The emergence of the ‘policy recommendation’ as an appropriate research output for humanities scholars and academics appears to be a relatively recent phenomena of the last three decades or so. ‘Appropriate’ in this context means judged worthy by funding bodies, politicians and bellicose media commentators. In some cases the recommendations are based on research that mirrors the extent of research belonging to the relevant scholarly field or even exceeds it. For example,  the (in)famous case of Jean-Francois Lyotard’s work for the Canadian government on the ‘condition of knowledge’ was on the leading edge of late-1970s post-structuralist accounts of epistemology. Or, closer to home, the Arts and Creative Industries (2011) report produced by Justin O’Connor is similarly on the leading edge of research exploring the relation between the culture and economics of the arts and the creative industries.

Another trend I’ve noticed however is regarding the way specialist or technical appreciations of a given policy problem are reduced to be suitable for ‘report’ form. There seems to be an over-reliance on the presentation of information as ‘facts’ within a very weak analytical framework. The sector I’ve noticed this in relates to cultural practices using communication technologies and I am not sure if it pertains to other areas. The distribution of understanding across multiple stakeholders creates an uneven effect. I’ve been in presentations that consisted of information I already knew combined with information that could be easily searched for online. This is not that much of a problem, except that the questions being asked that framed the presentation were also overly simplistic.
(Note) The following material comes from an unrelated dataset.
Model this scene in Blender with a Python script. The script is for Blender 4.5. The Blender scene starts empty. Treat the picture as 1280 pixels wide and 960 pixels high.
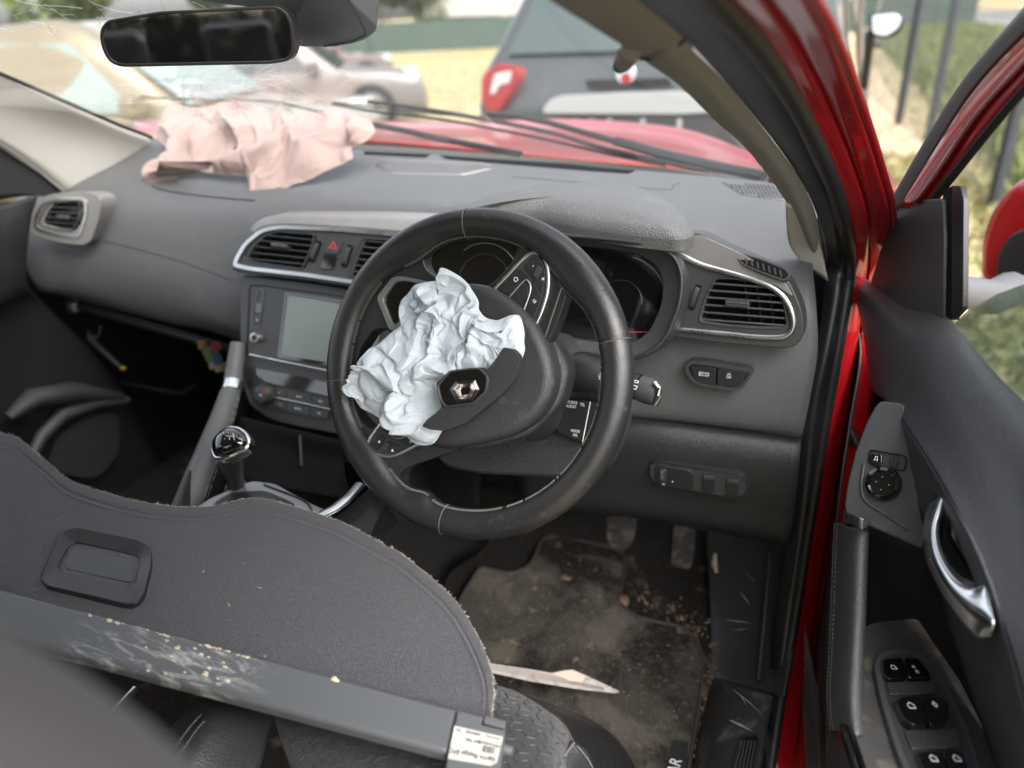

The simplistic research presentation was a problem, but it is not the main problem. If those making policy decisions know less about a given area than those making policy recommendations, then a different relation to knowledge is required than one which is ‘functional’ or ‘sufficient’. Or, to reframe this in a slightly different way, what is needed is an appreciation of knowledge not blinkered by one’s own lack of appreciation of the conditions of knowing. As much as we develop appreciations of knowledge, these appreciations are developed along with situated relations of epistemological myopia. Gilbert Simondon, the thinker of individuation and ‘technics’, described this mode of appreciation a ‘technical reality’.